Nota do Amor: É samba no fundo de quintal, seresta na frente do portão e concerto todo dia


Nesse artigo, Alexei Waichenberg alerta: “Desconfie do vazio. Basta apenas uma nota pra entender que viver é partitura. É assim que a banda toca, é assim que o disco gira”

Ilustração (feita exclusivamente para essa crônica), assinada pelo artista plástico Leandro Figueiredo, atualmente morando no Porto, em Portugal

*Por Alexei Waichenberg

O amor é mesmo como uma música. Há que se ter harmonia, compassos bem definidos e precisão nas notas. O velho poeta dizia que navegar não é preciso, mas o amor deve ser.

Ninguém se perde no amor. Podemos até nos perder de amor, mas logo vamos encontrar uma justificativa para termos içado as velas rumo ao desconhecido. Você vai notar o quanto valeu cada manobra, quando o objetivo é encarar aqueles olhos cheios de esperança, a boca trêmula de pavor e o sorriso que escapa da graça que é estar enamorado de alguém.

Como se sem sua autorização palavras escapem, suspiros se encaixem e a ansiedade tome conta do seu corpo ávido para o allegro. As rimas surgem e o estribilho cola que nem chiclete.

Uma sinfonia dispara o seu coração barroco, intui o movimento clássico, empunha a tensão nacionalista, propõe um alívio impressionante, impressionista e grita de peito as árias da ópera romântica que nem sempre tem final feliz.

Podem aparecer as dissonantes, cafonas ou dodecafônicas aventuras. Amar mesmo é improviso, onde jaz bem vivas e escondidas as notas do seu amor.

O amor é sincopado, marchado, o amor é amado. É samba no fundo de quintal, é seresta na frente do portão. Amor é concerto todo dia. Amar é consertar a veia que explode, swingar no balanço que fecha positivo.

Aí você faz uma escala, uma oitava, duas, vai e volta, usa as diminutas, brinca nas colcheias, faz um trinadinho, vai e volta. Prepara a mão esquerda, leva no peito ardente, se envolve no abraço, sopra, dedilha, sucumbe.

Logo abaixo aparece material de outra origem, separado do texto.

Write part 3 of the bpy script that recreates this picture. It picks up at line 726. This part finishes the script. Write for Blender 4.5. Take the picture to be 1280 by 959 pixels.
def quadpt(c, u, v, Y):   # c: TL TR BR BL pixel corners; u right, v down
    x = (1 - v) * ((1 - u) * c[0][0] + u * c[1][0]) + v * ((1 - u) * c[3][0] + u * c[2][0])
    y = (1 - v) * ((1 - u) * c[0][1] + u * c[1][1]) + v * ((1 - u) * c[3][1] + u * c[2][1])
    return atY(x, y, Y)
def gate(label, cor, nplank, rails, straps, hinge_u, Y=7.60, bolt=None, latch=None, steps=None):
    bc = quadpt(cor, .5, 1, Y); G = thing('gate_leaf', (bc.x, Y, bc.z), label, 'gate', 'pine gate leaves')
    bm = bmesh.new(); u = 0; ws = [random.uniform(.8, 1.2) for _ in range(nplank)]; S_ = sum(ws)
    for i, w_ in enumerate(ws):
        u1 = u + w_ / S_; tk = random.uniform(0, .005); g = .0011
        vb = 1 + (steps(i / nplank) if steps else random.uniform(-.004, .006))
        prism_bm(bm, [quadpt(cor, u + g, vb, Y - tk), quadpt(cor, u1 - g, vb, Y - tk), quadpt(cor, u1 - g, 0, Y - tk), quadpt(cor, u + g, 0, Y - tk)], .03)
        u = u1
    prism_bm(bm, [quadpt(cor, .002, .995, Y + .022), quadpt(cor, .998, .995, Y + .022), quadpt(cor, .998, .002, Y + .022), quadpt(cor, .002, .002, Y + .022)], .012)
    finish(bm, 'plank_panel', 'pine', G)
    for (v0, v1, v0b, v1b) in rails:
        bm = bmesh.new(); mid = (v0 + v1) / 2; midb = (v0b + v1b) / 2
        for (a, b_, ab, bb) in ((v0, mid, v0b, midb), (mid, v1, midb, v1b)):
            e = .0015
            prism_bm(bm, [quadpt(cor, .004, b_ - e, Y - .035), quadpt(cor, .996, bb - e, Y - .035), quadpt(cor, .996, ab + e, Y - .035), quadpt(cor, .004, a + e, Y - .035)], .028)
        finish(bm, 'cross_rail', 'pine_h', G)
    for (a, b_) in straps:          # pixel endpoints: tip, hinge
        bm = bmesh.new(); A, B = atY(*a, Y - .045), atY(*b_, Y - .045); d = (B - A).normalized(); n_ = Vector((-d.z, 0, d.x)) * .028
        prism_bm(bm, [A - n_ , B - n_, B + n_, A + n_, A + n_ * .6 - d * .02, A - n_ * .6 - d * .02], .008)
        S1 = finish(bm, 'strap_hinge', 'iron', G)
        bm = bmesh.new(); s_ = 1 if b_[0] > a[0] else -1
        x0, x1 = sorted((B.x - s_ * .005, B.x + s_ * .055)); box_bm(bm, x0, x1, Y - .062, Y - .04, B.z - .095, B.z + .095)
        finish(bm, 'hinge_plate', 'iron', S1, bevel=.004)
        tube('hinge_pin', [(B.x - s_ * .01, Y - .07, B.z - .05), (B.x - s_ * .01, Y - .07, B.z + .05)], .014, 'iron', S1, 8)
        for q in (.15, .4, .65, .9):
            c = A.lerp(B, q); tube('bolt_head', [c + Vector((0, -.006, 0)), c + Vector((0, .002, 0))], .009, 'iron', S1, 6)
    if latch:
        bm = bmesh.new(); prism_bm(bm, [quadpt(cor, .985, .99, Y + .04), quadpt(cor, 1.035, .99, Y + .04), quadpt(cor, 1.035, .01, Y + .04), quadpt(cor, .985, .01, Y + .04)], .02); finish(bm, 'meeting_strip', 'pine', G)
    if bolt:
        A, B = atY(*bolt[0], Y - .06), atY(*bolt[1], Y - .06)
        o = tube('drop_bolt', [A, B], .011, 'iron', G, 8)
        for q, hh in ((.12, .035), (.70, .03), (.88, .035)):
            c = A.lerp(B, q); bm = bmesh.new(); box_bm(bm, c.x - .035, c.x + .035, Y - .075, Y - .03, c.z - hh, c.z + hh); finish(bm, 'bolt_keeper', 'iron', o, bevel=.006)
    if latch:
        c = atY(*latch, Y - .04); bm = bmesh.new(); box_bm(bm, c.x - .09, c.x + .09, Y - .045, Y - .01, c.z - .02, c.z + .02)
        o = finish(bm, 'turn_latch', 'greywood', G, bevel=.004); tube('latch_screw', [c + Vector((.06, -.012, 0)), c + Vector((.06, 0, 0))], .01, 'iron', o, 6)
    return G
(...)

O amor tem que ser fácil, ágil, o amor não tem paciência, mas tem perdão, tem cumplicidade.

O meu amor é meu solista, eu o acompanho atento. Sou maestro e musicista, sou piano e mais que lento. Sou serenata ao luar, pra esperar ele dormir e sou a alvorada pra alegrar seu despertar.

Desconfie do vazio. Basta apenas uma nota pra entender que viver é partitura. É assim que a banda toca, é assim que o disco gira. Afina o teu ouvido, ajusta o teu adágio e deixa que amor assuma os teus sentidos. Depois é só valsar nos salões da vida.